Нельсон упивался всеми знаками признания, так долго им ожидаемыми, и даже убедил себя (во всяком случае, именно так он говорил жене), что «полученных цепей, медалей и лент» достанет ему на всю оставшуюся жизнь. Таких почестей, уверял он брата, не способны принести никакие удача и связи в английском обществе. Он гордится ими больше, чем любыми титулами, которые мог бы ему даровать король.
Когда-нибудь, продолжал Нельсон, он вернется из странствий домой, и они с женой осядут в уютном коттедже неподалеку от Норвича или где-нибудь еще, в местечке, приглянувшемся Фанни. А пока он попросил ее организовать покупку пятидесяти больших добротных одеял, в центре которых следовало вышить букву «Н», — зимний подарок отца прихожанам Бёрнем-Торпа. Одновременно Нельсон обдумывал эскиз герба для представления в Геральдическую палату.

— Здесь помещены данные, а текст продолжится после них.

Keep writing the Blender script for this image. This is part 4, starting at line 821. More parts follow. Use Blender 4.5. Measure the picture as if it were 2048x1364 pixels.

«По одну сторону — изображение бедно одетого моряка, держащего в руке жезл с вымпелом и попирающего испанский флаг. По другую — британский лев, рвущий в клочья испанский флаг, чьи полоски бессильно свисают вниз… Поверху — многоцветная гирлянда, корма испанского военного корабля с четкой надписью «Святой Иосиф»… Девиз предложен моим братом Уильямом, и по-английски он звучит так: «Вера и Труды»»[16].